4 comments on “Baby it's cold outside”

  1. I moved here to northern Minnesota in 1972 and as I have worked outside most of the last 50 years, I have noted the weather. Our climate has shown little or no change. We have some very cold winters and some quite mild; we have some winters with much snow and some with little snow. There appears to be no trend of warming or cooling. Our summers are also similar; some are mostly warm and some are much cooler. Some years we get a lot of rain and some are quite dry. About every five years we get a few days into the 90's and about every 10 years we get a few days in the100's; otherwise it is 70's and 80's. So our average summer is warm or cold, wet or dry, sunny or cloudy or something else and the same for winter. The weather varies.

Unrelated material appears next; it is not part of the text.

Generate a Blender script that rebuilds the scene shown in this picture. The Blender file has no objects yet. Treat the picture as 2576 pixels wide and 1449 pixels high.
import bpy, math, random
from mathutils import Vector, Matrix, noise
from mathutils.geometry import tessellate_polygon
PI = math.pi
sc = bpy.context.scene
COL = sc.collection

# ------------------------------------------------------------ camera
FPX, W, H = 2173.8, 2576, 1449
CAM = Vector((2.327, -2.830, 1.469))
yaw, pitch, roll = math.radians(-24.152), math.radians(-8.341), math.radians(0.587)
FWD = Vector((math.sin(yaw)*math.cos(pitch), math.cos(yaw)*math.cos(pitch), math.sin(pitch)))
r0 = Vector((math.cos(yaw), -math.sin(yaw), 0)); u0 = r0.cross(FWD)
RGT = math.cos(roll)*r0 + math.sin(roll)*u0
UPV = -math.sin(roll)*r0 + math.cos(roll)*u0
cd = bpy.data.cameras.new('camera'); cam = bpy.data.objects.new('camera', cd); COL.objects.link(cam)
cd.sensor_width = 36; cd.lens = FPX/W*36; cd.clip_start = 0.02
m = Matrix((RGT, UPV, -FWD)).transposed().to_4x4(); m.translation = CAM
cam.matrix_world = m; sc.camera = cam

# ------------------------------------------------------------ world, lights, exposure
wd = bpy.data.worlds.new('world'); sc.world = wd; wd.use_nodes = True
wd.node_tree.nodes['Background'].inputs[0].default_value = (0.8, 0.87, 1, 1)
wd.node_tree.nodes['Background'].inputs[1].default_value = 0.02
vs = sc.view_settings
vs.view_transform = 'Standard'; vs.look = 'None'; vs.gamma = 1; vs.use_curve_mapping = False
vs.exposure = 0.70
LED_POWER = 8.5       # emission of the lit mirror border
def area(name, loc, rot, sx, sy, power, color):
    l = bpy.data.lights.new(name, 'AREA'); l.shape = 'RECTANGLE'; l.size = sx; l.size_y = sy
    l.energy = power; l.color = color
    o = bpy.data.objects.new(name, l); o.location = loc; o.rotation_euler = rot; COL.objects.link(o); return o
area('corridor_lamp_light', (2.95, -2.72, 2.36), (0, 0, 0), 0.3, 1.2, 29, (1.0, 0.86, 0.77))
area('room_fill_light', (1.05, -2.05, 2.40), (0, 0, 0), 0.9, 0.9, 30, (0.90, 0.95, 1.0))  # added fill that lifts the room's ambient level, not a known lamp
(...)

  2. Interesting observations Douglas. I live in southern Ontario and I'd describe the situation here in almost identical terms. Perhaps the average temps have increased a notch or so but I haven't noticed. Just hear about it on the scary news reports. The annual variation in degrees is +35C to -35C or so where I live so it's hard to discern a 1C or so average change. Sorry for the C but I lost track of how F works years ago. But, as you mention, we have colder years and warmer years and drier years and wetter years. Maybe climate change is happening somewhere though.

  3. This is what is called weather and it happens year after year after year. The news stations are report these latest weather events as if it was the end of the world.